Evening, June 6, edited from Spurgeon’s Morning and Evening

“Are they Israelites? So am I.” — 2 Corinthians 11:22

We have here a personal claim, and one that demands proof. The apostle knew that his claim was indisputable, but there are many persons who claim to belong to the Israel of God yet have no right to the title. If we are declaring with confidence, “So am I also an Israelite,” let us only say it after having searched our heart as in the presence of God. But if we can give proof that we are following Jesus, if we can from the heart say, “I trust him wholly, trust him only, trust him simply, trust him now, and trust him always,” then the position which the saints of God hold belongs to us—all their enjoyments are our possessions; we may be the very least in Israel, “the very least of all saints,” yet since the mercies of God belong to the saints as humble saints, and not as advanced saints, or well-taught saints, we may put in our appeal, and say, “Are they Israelites? so am I; therefore the promises are mine, grace is mine, glory will be mine.” The claim, rightfully made, is one which will yield tremendous comfort. When God’s people are rejoicing that they are his, what joy they have if they can say, “So am I!” When they speak of being pardoned, and justified, and accepted in the Beloved, how joyful to respond, “Through the grace of God, so am I.” But this claim not only has its enjoyments and privileges, but also its conditions and duties. We must share with God’s people in storm and shadow as well as in sunshine.
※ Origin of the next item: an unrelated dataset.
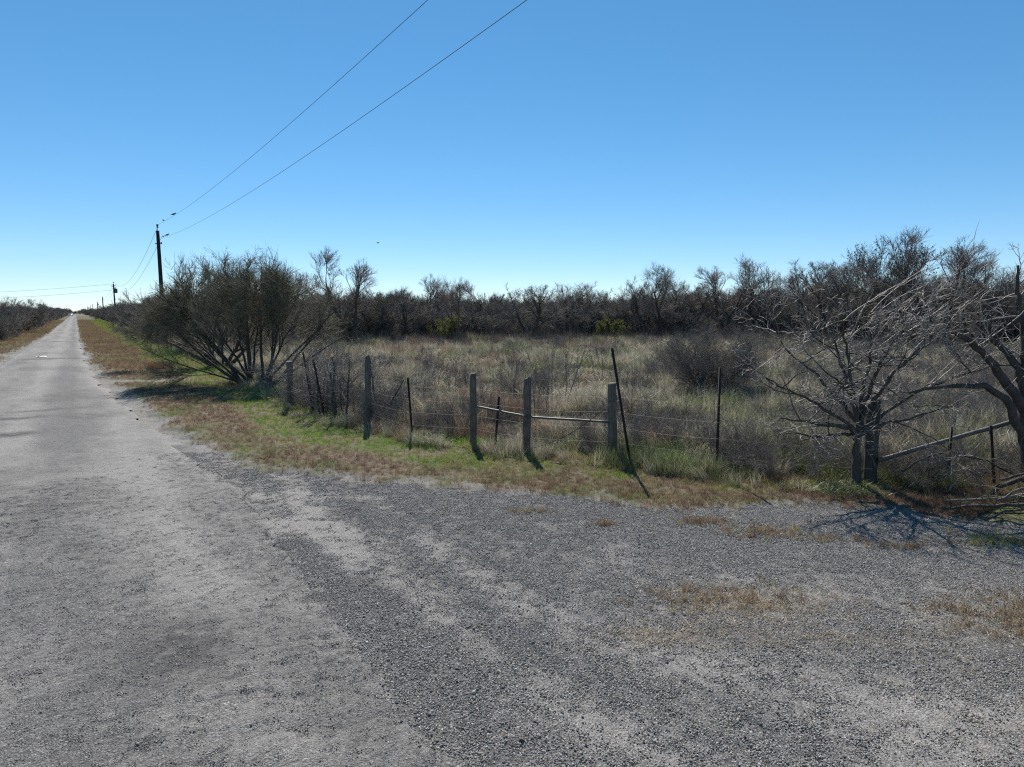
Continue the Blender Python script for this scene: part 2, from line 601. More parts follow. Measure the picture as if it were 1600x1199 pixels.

When we hear them spoken of with contempt and ridicule for being Christians, we must come boldly forward and say, “So am I.” When we see them working for Christ, giving their time, their talent, their whole heart to Jesus, we must be able to say, “So do I.” O, let us prove our gratitude by our devotion, and live as those who, having claimed a privilege, are willing to take the responsibility connected with it.